Candidates with primary school educations are recruited as constables; those holding the Malaysia Certificate of Education are recruited as probationary inspectors; and university graduates are recruited as probationary assistant superintendents. The Police Academy in Kuala Lumpur offers basic training for constable recruits and refresher courses for junior officers. Higher level courses are given at the Police College in Kuala Kubu Bharu. Separate technical trainings are available for criminal investigation and special branch personnel, and paramilitary training for the police field force is given at Ulu Kinta in Perak.

Policing in Singapore

Singapore was a fishing and trading village when it was ceded to the British East India Company in 1819. In 1824, it came under the complete control of the British and it developed fast into a port city.
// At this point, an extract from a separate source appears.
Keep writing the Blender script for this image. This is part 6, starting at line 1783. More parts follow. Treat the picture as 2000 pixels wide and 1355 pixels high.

In 1965, Singapore became an independent republic, but it has remained in the Commonwealth of Nations. The population is more than 75% Chinese; Malays and Indians constitute large minorities. The country has four official languages: Mandarin, Malay, Tamil, and English.

In 1857, the Police Act was passed in the colony, establishing a regular police force in Singapore. In 1923, the Police Force Training Depot was started, which was upgraded as the Police Academy in 1959. It is in charge of all police training as well as training for promotion in Singapore. It does not give any academic degrees. Like all other police forces in this region, the police force is centralized in design. As in Malaysia, it is housed within the Ministry of Home Affairs, and the Prisons Department is another unit within the same ministry (Singapore 2005). According to Bayley (1989), the Singapore police force has successfully shifted from a reactive, incident-based police strategy before 1981 to full-scale community policing. Specifically, with the help of American and British scholars, it has deemphasized motorized patrolling and emergency response in favor of intensive community involvement through establishment of Neighborhood Police Posts; it has redeployed a substantial proportion of patrol personnel for community problem solving; and it has enmeshed policing in a network of independent community organizations.

Despite the differences among these five nations, there are a few striking similarities: the police are all centralized and national in design. Of course, there are different degrees of centralization. Arguably, the police force in North Korea is the most tightly controlled by the Communist Party, and it exerts the greatest control over every aspect of its citizens’ lives. In contrast, the police force in Malaysia is probably the least tightly controlled by its government and it exerts the weakest control over its citizens. Police personnel are all recruited on a voluntary basis from applicants who are often young or from the army. To be promoted, police officers have to be retrained in police academies or police colleges.

Compared with the United States, all nations have lower official crime rates. The quality of crime data, however, varies from one nation to another. Official crime statistics are very reliable in Japan (Vaughn and Tomita 1990) and Singapore, but not as reliable in China (Yu and Zhang 1999). The lower crime rates are due primarily to the cultural milieu of societies rather than their police force. This is particularly true for all nations in East Asia.